Cet effort du photographe de rappeler la présence d’autrui en exposant les diapositives de sa propre mémoire se retrouve à deux reprises dans un geste simple qu’est celui de la main tendue. Plante sèche (non daté) et Le marionnettiste (non daté) montrent le bras du photographe, comme s’il sortait de l’appareil photo, tenant soit une plante soit une marionnette. « La main, donc, se tend aussi bien pour atteindre l’impossible que pour se donner la possibilité de prendre quelque chose ; aussi bien pour s’inquiéter d’une chose absente que pour se rassurer d’un objet présent. La main prend, mais la main perd aussi » écrit Georges Didi-Huberman dans Brouillards de peines et de désirs. Cette dualité de la main analysée par le philosophe caractérise également la main de Guibert, celle du photographe, qui tend vers la scène, signalant à la fois le désir de saisir le souvenir et l’impossibilité de cette saisie. Contrairement au rapport direct avec l’image que décrit Guibert dans L’Image fantôme lorsque, encore enfant, il pose ses lèvres sur les images d’acteurs ou de chanteurs célèbres ou son sexe sur l’image d’Hiram Keller dans Satyricon de Fellini, les photographies présentes dans l’exposition incarnent toutes ce mouvement de la main tendue, celui d’un effort d’approcher la présence d’autrui, présence enfouie dans le souvenir d’une émotion, mais qui n’aboutit jamais au contact. 

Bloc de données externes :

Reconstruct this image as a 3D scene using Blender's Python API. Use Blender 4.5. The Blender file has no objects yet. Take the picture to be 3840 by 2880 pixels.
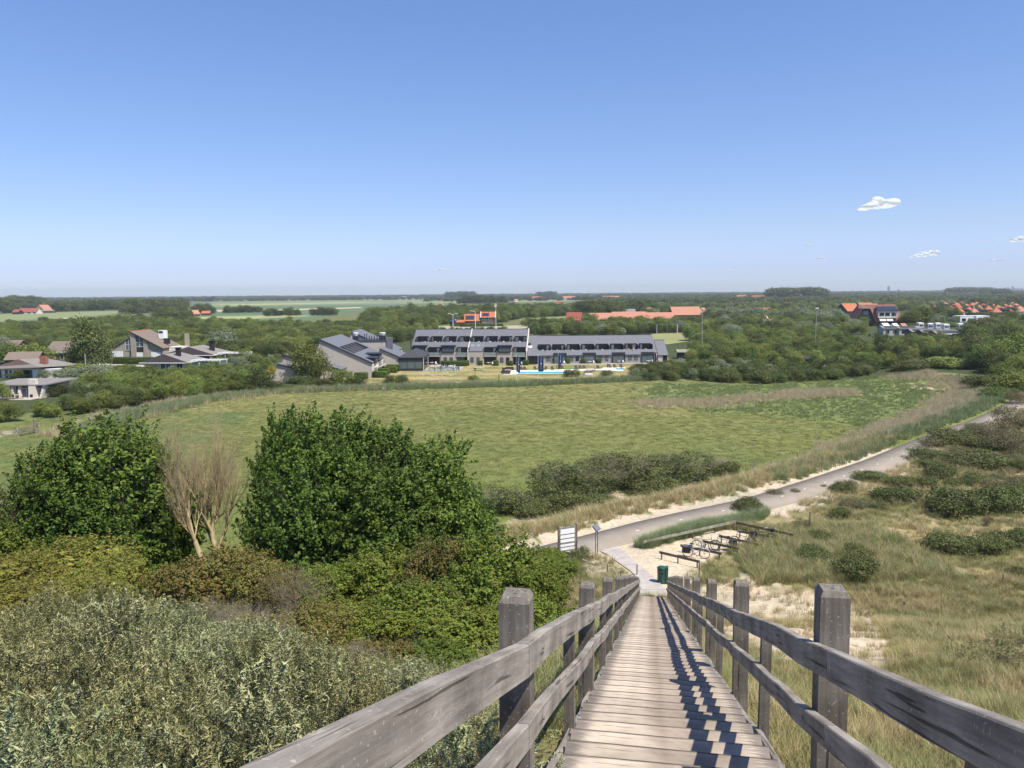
import bpy, math, random
import numpy as np
from mathutils import Vector, Matrix
random.seed(7); rng = np.random.default_rng(11)
rad = math.radians
# ---------------------------------------------------------------- camera, sky, sun, exposure
scene = bpy.context.scene
COL = scene.collection
FPX, PITCH, ROLL, EYEZ = 2986.0, rad(6.5), rad(0.45), 19.0      # photo: 3840 x 2880, focal length in its pixels
_f = Vector((0, math.cos(PITCH), -math.sin(PITCH))); _r = Vector((1, 0, 0)); _d = -_r.cross(_f)
_r2 = _r * math.cos(ROLL) + _d * math.sin(ROLL); _d2 = _d * math.cos(ROLL) - _r * math.sin(ROLL)
cam_data = bpy.data.cameras.new('camera'); cam = bpy.data.objects.new('camera', cam_data); COL.objects.link(cam)
m = Matrix((_r2, -_d2, -_f)).transposed().to_4x4(); m.translation = Vector((0, 0, EYEZ))
cam.matrix_world = m
cam_data.sensor_fit = 'HORIZONTAL'; cam_data.sensor_width = 36.0; cam_data.lens = 36.0 * FPX / 3840
cam_data.clip_start = 0.05; cam_data.clip_end = 60000
scene.camera = cam

SUN_EL, SUN_AZ = rad(60), rad(129)                                # azimuth clockwise from the view direction (+Y)
world = bpy.data.worlds.new('World'); scene.world = world; world.use_nodes = True
wn = world.node_tree; wn.nodes.clear()
sky = wn.nodes.new('ShaderNodeTexSky'); sky.sky_type = 'NISHITA'; sky.sun_disc = False
sky.sun_elevation = SUN_EL; sky.sun_rotation = SUN_AZ; sky.altitude = 20
sky.air_density = 1.0; sky.dust_density = 0.35; sky.ozone_density = 2.2
hs = wn.nodes.new('ShaderNodeHueSaturation'); hs.inputs['Saturation'].default_value = 1.05; hs.inputs['Hue'].default_value = 0.512
bg = wn.nodes.new('ShaderNodeBackground'); bg.inputs['Strength'].default_value = 0.0835
wo = wn.nodes.new('ShaderNodeOutputWorld')
wt = wn.nodes.new('ShaderNodeTexCoord'); wsp = wn.nodes.new('ShaderNodeSeparateXYZ'); wr = wn.nodes.new('ShaderNodeValToRGB')   # colour of the clear summer sky by height, all round
wn.links.new(wt.outputs['Generated'], wsp.inputs[0]); wn.links.new(wsp.outputs[2], wr.inputs[0])
SKYT = [(0.0, (.92, 1.10, 1.60)), (.028, (.86, .95, 1.58)), (.077, (.97, 1.03, 1.33)), (.205, (1.05, 1.17, 1.35)), (.326, (1.08, 1.26, 1.44)), (1.0, (1.1, 1.3, 1.5))]
while len(wr.color_ramp.elements) < len(SKYT): wr.color_ramp.elements.new(.5)
for e_, (p_, c_) in zip(wr.color_ramp.elements, SKYT): e_.position = p_; e_.color = (c_[0] / 1.6, c_[1] / 1.6, c_[2] / 1.6, 1)
wm = wn.nodes.new('ShaderNodeVectorMath'); wm.operation = 'MULTIPLY'; wm2 = wn.nodes.new('ShaderNodeVectorMath'); wm2.operation = 'SCALE'; wm2.inputs['Scale'].default_value = 1.6
wn.links.new(sky.outputs[0], hs.inputs['Color']); wn.links.new(hs.outputs[0], wm.inputs[0]); wn.links.new(wr.outputs[0], wm.inputs[1]); wn.links.new(wm.outputs[0], wm2.inputs[0])
wn.links.new(wm2.outputs[0], bg.inputs[0]); wn.links.new(bg.outputs[0], wo.inputs[0])
sd_ = bpy.data.lights.new('sun', 'SUN'); sd_.energy = 5.0; sd_.angle = rad(0.53); sd_.color = (1.0, 0.93, 0.82)
sun = bpy.data.objects.new('sun', sd_); COL.objects.link(sun)
SUN_DIR = Vector((math.sin(SUN_AZ) * math.cos(SUN_EL), math.cos(SUN_AZ) * math.cos(SUN_EL), math.sin(SUN_EL)))
sun.rotation_euler = SUN_DIR.to_track_quat('Z', 'Y').to_euler(); sun.location = (20, -20, 80)
scene.view_settings.view_transform = 'Standard'; scene.view_settings.look = 'None'
scene.view_settings.exposure = 0.50; scene.view_settings.gamma = 1.0; scene.view_settings.use_curve_mapping = False
scene.render.engine = 'CYCLES'
cy = scene.cycles
cy.max_bounces = 6; cy.diffuse_bounces = 2; cy.glossy_bounces = 2; cy.transmission_bounces = 4
cy.transparent_max_bounces = 8; cy.volume_bounces = 0; cy.use_adaptive_sampling = True; cy.adaptive_threshold = 0.02
cy.use_denoising = True

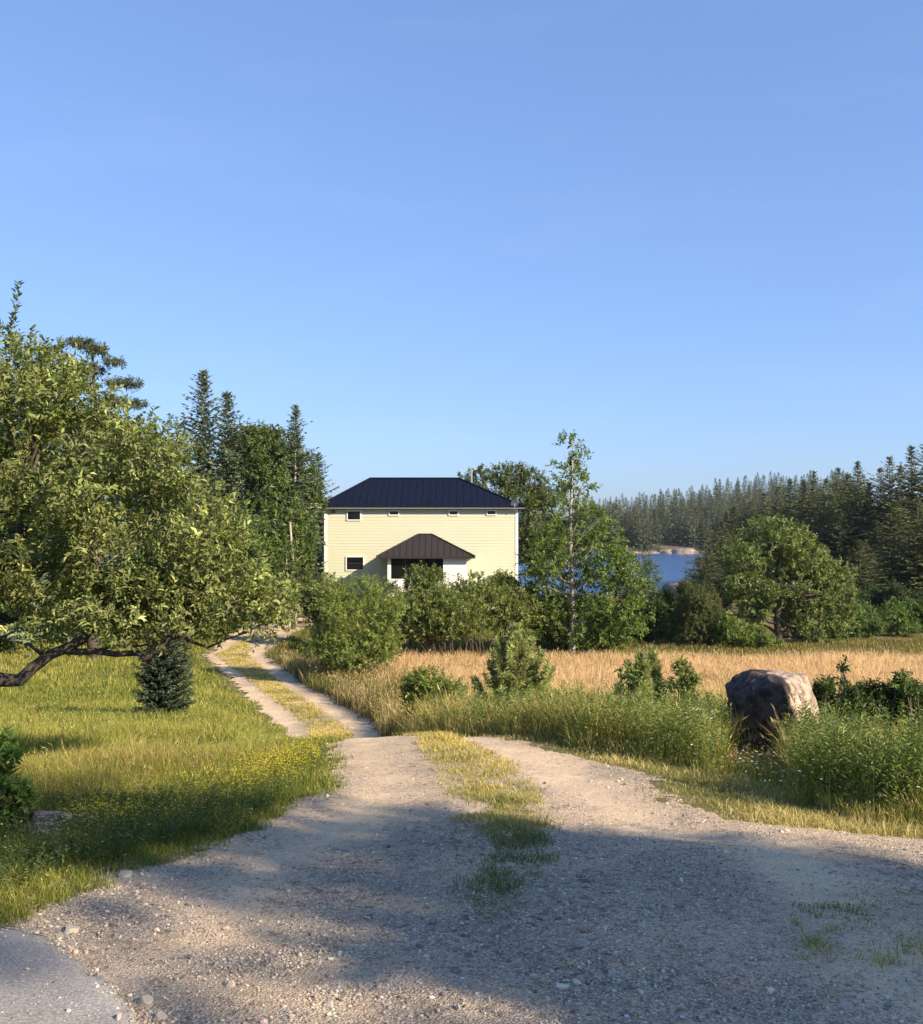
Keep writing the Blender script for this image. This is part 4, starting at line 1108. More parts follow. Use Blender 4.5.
# young pine with candles
def young_pine(u, top, d, halfw, label, seed, name='young_pine', tuft=0.11, nb=110):
    b_ = ground(u, d); h_ = CZ - (top - CV) * d / F - b_[2]; R = halfw * d / F
    rng = np.random.default_rng(seed)
    root = thing(name, b_, label, 'young pine')
    gt = Geo(); P = []; D = []; Cc = []
    gt.tube([(0, 0, -0.2), (0, 0, h_ * 0.5), (0.02, 0, h_)], [0.04, 0.03, 0.006], 6)
    heads = [((0, 0, h_ - 0.28), (0.02, 0, h_))]
    for b in range(nb):
        t = (b + 0.5) / nb
        z = h_ * (0.02 + 0.86 * t); rr = R * (1 - t) ** 0.55 * rng.uniform(0.55, 1.08)
        az = b * 2.4 + rng.normal() * 0.3
        o = np.array([0, 0, max(0, z - rr * 0.35)])
        e_ = np.array([rr * math.cos(az), rr * math.sin(az), z])
        tip = e_ + np.array([0.22 * rr * math.cos(az), 0.22 * rr * math.sin(az), rng.uniform(0.16, 0.30)])
        Pm = np.stack([o, (o + e_) / 2 - [0, 0, 0.03], e_, tip]); gt.tube(Pm, [0.012, 0.009, 0.006, 0.003], 4, False)
        heads.append((o + (e_ - o) * 0.35, e_)); heads.append((e_, tip))
    for a, b in heads:
        a = np.array(a); b = np.array(b); n = int(40 + 330 * np.linalg.norm(b - a))
        s_ = rng.random(n); ax = norm(b - a)
        p = a + (b - a) * s_[:, None]
        d_ = norm(ax * 0.9 + rng.normal(size=(n, 3)) * 0.55)
        P.append(p); D.append(d_)
        c_ = np.array((0.24, 0.26, 0.105)) * np.exp(rng.normal(0, 0.2)) * np.exp(rng.normal(0, 0.2, (n, 1)))
        Cc.append(c_)
    P = np.concatenate(P); D = np.concatenate(D); C = np.concatenate(Cc)
    V, T, C = leaf_quads(P, D, rng.normal(size=P.shape), tuft * rng.uniform(0.7, 1.2, len(P)), 0.017, C, 0.1)
    mesh_obj('foliage', V, T, M['soft_needle'], root, C)
    gt.build('trunk', M['bark'], root, True)
    return root
young_pine(515, 628, 17, 52, 'bushy young pine with upright candles in the weeds near the drive', 120)
young_pine(652, 655, 14.5, 15, 'tiny pale young pine in the tall weeds', 121, nb=26)
young_pine(641, 660, 13.6, 14, 'small young pine half sunk in weeds left of the tiny one', 123, nb=24)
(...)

Ainsi, de la tentation de se contenter de ce qui est visible à l’effort de retrouver une présence, en passant par la reconnaissance de l’absence, This and More, exposition sobre et discrète, éclaire d’un jour nouveau l’intimité de Guibert, intimité non plus autobiographique que l’on peut lire dans À l’ami qui ne m’a pas sauvé la vie où le « je » s’expose, mais une intimité extime, celle où l’absence manifeste d’autrui et de soi et l’omniprésence des objets et des lieux constituent des couches de mémoire rappelant une émotion ou une personne absente.